It took real determination for the bulls to start running this time around. The mood bottomed out in October and it took eight months for the S&P 500 to recover 20% from that low point. During that period, it became clear that even the Fed’s aggressive rate hikes wouldn’t be severe enough to crash the economy immediately.
And in the absence of that crash, guess what? We survived. Corporations didn’t implode like people feared. A recession like the one we saw in 2008 just didn’t happen this time around.
I’m thinking the recession is already well underway for corporations. Earnings are down from last year. But in the current quarter, we’re looking for a slight uptick. Even if that doesn’t happen, the comparisons practically guarantee better times ahead for the end of the year.
In that scenario, we’ve already lived through the worst of it. Things get better from here. In a few months, members of the S&P 500 will be getting bigger again in the aggregate. The economy will be growing.
That’s good for investors. It’s hard for stocks to go down for long when the economy is feeding more profit across big companies year after year, which is why bull markets are hard to kill once they get going.
Admittedly, it isn’t a smooth ride. The first few months of any baby bull are the most intense . . . but then there’s generally a lull and a pause for the market to test its convictions. Things slow down. People get nervous and start second guessing themselves.
But in history, the bull has never backed down this fast. History can bends, but it rarely breaks. If the bear takes over again, I’ll be shocked.

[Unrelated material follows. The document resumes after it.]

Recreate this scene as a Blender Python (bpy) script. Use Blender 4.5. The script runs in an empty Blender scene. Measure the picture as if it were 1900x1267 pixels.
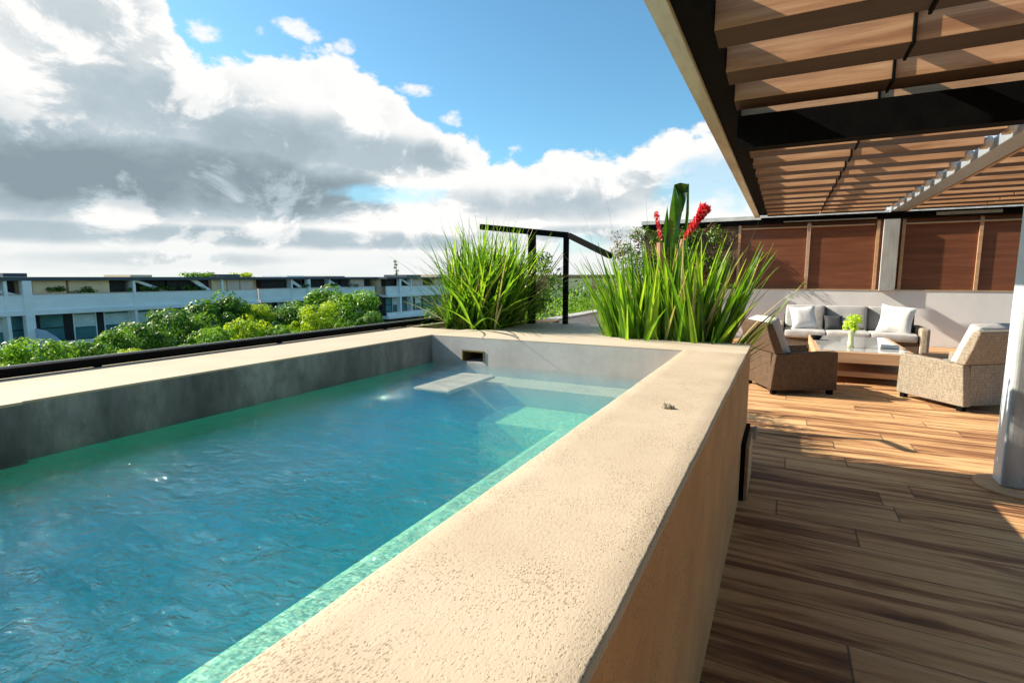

Remember, bond yields move in the opposite direction from bond prices. If bonds are falling, that means money is pouring out of that particular side of the global financial markets.
Within the dollar sphere, money flowing out of bonds means money needs to flow into either cash or stocks. Cash is bad news as long as inflation remains high. You might be able to get 4% in money markets, but you’re probably going to lose it all from inflation.
Only stocks can make enough right now to keep ahead of inflation. They might go down instead but the right stocks have a fighting chance. When that’s the best bet you get, you take it.
And ultimately, I think that’s why the bull remains on top. Buckle in. It might be a wild ride but it will be fun.